On 16 January 2014, the Holy See’s representative appearing before the United Nations Committee on the Rights of the Child, Bishop Scicluna, said that canon law required bishops to follow domestic law on mandatory disclosure.  That dispensation was given to the United States in 2002 and to the rest of the world by Pope Benedict XVI in 2010. Two of the UN Committee members asked Scicluna why the Church did not require the disclosure of all allegations. Scicluna said that “education is the key to empowerment. Every local church has a moral duty to instruct people about their rights.” In other words, it is up to the victim to report the abuse, not the Church, a position that was insisted on by Cardinal Castrillón, the Prefect of the Congregation for the Clergy in a letter to the Irish bishops through the Papal Nuncio, Archbishop Storero in January 1997 and in a further letter in November 1998.  Bishops’ reporting paedophile priests to the police, Castrillón insisted, not only conflicted with canon law, but it was in some ways ‘immoral’.

The absurdity of canon law on this issue is obvious from Benedict XVI’s revision of the 2001 Motu Proprio Sacramentorum Sanctitatis Tutela in 2010. He extended pontifical secrecy to cases of priests having sex with “those who habitually lack the use of reason”. It seems that the Vatican requires bishops to take on the mammoth task of educating intellectually disabled people about their rights so that they can be “empowered” to report their abuse by clergy to the police. A quick phone call by the bishop or his staff to the local police station would be easier, but canon law makes that impossible unless there happens to be a local law requiring reporting. In Australia, at the moment, only New South Wales has such a law – and very few other countries do for the vast majority of complaints about clergy sex abuse.

On 31 January 2014, the United Nations Committee on the Rights of the Child handed down its Concluding Observations on the Second Periodic Report of the Holy See. The Committee noted that some of the rules of canon law are not in conformity with the provisions of the Convention on the Rights of the Child, and it recommended a comprehensive review of canon law to ensure compliance.
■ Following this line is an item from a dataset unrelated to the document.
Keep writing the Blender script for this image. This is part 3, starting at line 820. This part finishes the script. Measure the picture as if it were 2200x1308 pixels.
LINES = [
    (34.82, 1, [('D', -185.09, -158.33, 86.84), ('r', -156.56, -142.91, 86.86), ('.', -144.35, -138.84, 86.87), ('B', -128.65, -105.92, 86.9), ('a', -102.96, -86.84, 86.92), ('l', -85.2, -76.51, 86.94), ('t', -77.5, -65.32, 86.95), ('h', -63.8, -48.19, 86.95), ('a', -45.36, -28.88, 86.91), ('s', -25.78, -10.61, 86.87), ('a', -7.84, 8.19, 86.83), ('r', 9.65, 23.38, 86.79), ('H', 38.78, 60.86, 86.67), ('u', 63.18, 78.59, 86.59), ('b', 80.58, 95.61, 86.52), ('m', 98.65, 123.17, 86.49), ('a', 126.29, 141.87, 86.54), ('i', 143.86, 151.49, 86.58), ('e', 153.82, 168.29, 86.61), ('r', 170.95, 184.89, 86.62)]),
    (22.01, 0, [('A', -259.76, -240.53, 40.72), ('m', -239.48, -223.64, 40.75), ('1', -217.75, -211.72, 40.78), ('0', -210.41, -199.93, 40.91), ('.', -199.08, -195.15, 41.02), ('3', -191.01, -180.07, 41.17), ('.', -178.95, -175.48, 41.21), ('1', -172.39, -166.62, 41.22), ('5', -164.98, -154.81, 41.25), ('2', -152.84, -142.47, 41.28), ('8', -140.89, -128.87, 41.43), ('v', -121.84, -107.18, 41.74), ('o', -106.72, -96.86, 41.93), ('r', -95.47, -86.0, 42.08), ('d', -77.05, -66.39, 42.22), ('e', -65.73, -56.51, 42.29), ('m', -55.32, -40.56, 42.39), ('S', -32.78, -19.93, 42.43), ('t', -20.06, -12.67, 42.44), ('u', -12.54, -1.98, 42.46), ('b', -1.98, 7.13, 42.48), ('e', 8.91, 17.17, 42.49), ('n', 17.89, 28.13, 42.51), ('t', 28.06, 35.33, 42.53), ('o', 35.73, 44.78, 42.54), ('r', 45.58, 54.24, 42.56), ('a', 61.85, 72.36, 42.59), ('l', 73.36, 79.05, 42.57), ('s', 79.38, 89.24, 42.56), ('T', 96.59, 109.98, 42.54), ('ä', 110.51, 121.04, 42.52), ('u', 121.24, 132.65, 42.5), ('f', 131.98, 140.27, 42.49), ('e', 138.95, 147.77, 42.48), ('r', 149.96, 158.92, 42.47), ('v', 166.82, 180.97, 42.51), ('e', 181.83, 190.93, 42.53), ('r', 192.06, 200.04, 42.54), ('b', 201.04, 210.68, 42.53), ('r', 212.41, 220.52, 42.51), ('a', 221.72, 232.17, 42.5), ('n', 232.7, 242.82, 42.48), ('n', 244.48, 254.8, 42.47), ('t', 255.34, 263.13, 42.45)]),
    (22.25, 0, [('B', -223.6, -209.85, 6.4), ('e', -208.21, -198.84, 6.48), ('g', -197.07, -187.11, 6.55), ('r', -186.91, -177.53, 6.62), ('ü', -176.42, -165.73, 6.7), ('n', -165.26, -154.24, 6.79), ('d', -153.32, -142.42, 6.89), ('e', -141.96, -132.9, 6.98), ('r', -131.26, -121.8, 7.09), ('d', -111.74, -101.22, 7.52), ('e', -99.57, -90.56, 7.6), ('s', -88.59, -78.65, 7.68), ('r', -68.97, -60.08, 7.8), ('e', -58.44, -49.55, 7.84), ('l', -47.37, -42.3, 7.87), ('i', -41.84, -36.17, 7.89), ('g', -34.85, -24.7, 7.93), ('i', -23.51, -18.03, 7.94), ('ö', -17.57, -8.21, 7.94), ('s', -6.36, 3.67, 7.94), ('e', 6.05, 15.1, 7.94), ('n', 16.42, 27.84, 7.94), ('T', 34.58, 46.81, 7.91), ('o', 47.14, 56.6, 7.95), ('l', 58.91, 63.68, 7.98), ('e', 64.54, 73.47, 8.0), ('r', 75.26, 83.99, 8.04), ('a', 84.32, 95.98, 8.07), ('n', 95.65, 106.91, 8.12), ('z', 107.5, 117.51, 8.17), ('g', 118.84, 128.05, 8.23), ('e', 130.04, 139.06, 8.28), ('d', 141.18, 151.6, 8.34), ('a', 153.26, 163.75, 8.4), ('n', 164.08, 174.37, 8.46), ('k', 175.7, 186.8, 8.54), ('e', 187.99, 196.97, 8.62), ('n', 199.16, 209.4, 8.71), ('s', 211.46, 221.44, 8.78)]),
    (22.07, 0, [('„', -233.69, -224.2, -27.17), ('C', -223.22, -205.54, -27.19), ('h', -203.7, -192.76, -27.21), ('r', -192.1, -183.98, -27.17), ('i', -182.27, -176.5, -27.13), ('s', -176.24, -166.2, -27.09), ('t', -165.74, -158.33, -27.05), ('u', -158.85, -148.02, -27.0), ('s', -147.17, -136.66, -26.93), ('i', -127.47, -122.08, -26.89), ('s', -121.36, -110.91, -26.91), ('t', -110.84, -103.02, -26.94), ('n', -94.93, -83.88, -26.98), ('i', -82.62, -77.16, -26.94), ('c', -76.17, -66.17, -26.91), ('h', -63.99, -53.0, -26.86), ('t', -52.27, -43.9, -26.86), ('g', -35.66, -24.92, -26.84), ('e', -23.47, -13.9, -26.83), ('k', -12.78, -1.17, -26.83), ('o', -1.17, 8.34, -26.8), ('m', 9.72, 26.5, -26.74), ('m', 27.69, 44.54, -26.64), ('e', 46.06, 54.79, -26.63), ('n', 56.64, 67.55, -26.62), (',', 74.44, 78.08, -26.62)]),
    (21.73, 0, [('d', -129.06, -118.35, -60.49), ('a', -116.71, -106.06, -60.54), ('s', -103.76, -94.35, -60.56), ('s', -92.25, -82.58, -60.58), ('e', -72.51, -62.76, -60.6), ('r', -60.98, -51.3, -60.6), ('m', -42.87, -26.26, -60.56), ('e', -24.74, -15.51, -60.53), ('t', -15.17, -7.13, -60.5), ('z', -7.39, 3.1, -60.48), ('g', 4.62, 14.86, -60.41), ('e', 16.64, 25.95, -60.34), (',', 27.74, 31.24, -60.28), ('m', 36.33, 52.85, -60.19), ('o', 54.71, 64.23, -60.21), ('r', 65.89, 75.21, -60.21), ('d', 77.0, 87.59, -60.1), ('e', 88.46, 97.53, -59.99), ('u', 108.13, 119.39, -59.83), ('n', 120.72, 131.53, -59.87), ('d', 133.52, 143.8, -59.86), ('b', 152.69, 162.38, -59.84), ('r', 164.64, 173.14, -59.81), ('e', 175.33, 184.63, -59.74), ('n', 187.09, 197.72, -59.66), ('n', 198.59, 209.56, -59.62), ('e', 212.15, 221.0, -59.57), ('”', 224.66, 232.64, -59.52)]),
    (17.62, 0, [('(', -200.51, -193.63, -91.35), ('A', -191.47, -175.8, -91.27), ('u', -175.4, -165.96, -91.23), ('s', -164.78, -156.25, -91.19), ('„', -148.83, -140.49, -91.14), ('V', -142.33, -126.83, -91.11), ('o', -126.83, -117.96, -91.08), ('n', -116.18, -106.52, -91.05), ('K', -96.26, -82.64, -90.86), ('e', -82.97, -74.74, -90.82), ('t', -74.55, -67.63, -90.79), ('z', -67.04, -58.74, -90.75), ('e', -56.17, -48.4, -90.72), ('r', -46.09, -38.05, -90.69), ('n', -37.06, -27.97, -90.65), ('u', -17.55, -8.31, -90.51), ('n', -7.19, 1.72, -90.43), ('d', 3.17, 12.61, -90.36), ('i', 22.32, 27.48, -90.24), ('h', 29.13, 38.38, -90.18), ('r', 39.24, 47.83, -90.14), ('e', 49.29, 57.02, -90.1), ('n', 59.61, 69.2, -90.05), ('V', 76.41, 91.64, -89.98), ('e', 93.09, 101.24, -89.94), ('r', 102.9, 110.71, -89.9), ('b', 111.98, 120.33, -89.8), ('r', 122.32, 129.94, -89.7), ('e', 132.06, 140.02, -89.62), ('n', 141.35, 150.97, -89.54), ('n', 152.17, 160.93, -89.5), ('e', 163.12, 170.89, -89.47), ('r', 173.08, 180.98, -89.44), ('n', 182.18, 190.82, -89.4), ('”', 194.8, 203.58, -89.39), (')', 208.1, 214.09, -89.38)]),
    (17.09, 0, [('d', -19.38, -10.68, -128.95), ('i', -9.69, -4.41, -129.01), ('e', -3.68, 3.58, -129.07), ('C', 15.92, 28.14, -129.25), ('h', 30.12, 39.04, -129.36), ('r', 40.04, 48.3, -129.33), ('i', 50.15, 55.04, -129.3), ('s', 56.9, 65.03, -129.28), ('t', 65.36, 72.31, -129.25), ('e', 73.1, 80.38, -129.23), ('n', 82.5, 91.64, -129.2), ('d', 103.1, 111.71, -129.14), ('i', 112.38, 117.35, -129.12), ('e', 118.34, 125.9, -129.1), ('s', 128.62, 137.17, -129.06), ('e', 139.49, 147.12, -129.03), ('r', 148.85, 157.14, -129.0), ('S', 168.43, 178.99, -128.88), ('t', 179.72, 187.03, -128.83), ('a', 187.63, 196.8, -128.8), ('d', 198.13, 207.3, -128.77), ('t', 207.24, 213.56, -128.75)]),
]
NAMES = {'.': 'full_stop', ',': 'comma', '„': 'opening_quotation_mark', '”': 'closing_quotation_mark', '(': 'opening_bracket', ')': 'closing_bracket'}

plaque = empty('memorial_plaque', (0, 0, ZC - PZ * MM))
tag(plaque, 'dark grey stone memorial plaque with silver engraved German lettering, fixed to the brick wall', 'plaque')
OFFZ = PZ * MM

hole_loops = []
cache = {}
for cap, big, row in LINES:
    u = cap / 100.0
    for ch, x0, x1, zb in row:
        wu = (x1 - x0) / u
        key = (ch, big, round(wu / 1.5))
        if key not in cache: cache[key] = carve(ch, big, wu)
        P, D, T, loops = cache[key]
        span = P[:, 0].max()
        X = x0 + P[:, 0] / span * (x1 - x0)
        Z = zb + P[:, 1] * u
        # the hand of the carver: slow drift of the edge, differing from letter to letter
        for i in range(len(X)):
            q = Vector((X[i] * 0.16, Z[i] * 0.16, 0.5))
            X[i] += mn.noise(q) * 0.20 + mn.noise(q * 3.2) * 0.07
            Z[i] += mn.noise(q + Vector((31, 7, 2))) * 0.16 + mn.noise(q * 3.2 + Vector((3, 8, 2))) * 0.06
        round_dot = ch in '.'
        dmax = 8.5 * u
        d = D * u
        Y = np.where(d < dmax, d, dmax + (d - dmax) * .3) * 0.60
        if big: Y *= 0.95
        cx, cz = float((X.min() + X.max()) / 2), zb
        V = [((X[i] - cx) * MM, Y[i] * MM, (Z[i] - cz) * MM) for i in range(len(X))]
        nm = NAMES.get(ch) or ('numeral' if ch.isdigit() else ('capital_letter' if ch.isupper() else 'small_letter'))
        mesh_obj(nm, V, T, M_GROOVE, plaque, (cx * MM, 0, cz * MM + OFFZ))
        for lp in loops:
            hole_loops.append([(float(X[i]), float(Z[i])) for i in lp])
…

It accused the Vatican of adopting “policies and practices which have led to the continuation of the abuse by and the impunity of the perpetrators.” It noted the practice of covering up known sex abusers and transferring them to other institutions under Church control. It said that despite the fact that the Church has full control of these personnel under canon law, it had declined to provide the UN Committee with information about the outcome of the canonical procedures against them. It accused the Vatican of allowing the vast majority of abusers to escape criminal prosecution by its use of its confidential disciplinary proceedings, and that:

“Due to a code of silence imposed on all members of the clergy under penalty of excommunication, cases of child sexual abuse have hardly ever been reported to the law enforcement authorities in the countries where such crimes occurred. On the contrary, cases of nuns and priests ostracized, demoted and fired for not having respected the obligation of silence have been reported to the Committee as well as cases of priests who have been congratulated for refusing to denounce child abusers, as shown in the letter addressed by Cardinal Castrillon Hojos to Bishop Pierre Pican in 2001.”

The Committee also noted that reporting to national law enforcement authorities has never been made compulsory, and was expressly rejected by the Storero letter of 1997. It also noted that in many cases, the Holy See has refused to cooperate with judicial inquiries.

The Church’s submission to the Royal Commission through the Truth, Justice and Healing Council on Towards Healing failed to mention pontifical secrecy and the restrictions it imposes on reporting clergy sex crimes to the police. The claim by the Church that it provided the Royal Commission with a “warts-and-all” history is simply untrue.

One does not have to be particularly astute to detect in the questioning of Bishop Jarrett and Brother Crowe at the Royal Commission that canon law is right within the cross hairs of the Commission. Now with this United Nations report that has honed right into the real crux of the problem, it will be interesting to see how long it is going to take the Australian Church to pull its head out of the sand and remove the make-up it has placed on the biggest wart of all: the cover up ordered, expanded and confirmed through canon law by six Popes from 1922: Pius XI, Pius XII, John XXIII, Paul VI, John Paul II and Benedict XVI.

Kieran Tapsell is a retired lawyer with degrees in theology and law.